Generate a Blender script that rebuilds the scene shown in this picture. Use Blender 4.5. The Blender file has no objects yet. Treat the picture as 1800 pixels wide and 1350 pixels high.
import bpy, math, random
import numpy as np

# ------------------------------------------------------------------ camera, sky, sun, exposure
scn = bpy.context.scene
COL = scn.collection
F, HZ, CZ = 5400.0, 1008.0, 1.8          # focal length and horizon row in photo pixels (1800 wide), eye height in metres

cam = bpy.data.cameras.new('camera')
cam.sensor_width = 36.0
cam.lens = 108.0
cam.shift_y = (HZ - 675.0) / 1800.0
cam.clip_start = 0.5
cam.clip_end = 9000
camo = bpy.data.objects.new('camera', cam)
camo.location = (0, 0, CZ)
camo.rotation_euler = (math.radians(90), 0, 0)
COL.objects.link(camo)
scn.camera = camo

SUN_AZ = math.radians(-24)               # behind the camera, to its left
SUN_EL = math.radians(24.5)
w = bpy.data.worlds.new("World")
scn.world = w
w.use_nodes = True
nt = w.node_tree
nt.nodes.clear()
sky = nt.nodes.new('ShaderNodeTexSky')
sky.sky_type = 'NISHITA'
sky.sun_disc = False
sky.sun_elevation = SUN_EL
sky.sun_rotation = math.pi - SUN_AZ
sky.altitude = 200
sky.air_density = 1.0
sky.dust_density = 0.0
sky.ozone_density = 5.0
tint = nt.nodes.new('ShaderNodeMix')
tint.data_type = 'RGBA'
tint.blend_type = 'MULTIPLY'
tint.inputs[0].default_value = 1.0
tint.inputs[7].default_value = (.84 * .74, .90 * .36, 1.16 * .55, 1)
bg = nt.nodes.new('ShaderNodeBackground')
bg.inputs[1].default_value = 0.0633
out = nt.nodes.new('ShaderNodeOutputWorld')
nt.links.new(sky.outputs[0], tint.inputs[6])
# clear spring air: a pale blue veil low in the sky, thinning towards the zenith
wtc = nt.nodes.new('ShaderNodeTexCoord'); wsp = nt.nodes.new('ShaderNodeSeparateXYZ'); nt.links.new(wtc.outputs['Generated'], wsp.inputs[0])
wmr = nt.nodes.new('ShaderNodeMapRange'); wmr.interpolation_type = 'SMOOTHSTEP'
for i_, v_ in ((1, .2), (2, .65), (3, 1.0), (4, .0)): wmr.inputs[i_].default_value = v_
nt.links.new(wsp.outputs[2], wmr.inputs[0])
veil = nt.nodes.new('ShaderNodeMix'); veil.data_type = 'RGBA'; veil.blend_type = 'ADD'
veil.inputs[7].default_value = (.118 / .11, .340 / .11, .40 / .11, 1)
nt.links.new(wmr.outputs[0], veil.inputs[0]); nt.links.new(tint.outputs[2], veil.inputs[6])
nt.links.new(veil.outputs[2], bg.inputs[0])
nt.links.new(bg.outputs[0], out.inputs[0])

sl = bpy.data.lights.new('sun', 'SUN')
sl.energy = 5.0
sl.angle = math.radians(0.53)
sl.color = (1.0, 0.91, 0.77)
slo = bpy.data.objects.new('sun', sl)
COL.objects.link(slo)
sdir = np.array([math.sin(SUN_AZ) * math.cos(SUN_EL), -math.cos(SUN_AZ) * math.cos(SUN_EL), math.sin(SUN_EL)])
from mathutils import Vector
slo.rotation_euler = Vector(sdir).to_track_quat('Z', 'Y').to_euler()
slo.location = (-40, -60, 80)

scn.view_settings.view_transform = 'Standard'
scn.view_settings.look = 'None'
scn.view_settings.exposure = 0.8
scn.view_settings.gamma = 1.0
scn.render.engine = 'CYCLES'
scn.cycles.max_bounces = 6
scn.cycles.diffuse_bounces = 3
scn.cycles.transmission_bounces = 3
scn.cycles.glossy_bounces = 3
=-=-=
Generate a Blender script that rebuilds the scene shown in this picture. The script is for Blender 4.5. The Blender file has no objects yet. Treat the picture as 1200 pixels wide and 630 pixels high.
=-=-=
→ STATED PROBLEM: Retype, exactly and in full, the lines above from the one containing "1350 pixels high." through the one containing "F, HZ, CZ = 5400.0, 1008.0, 1.8".

→ RESULT FOR THIS EXERCISE:
Generate a Blender script that rebuilds the scene shown in this picture. Use Blender 4.5. The Blender file has no objects yet. Treat the picture as 1800 pixels wide and 1350 pixels high.
import bpy, math, random
import numpy as np

# ------------------------------------------------------------------ camera, sky, sun, exposure
scn = bpy.context.scene
COL = scn.collection
F, HZ, CZ = 5400.0, 1008.0, 1.8          # focal length and horizon row in photo pixels (1800 wide), eye height in metres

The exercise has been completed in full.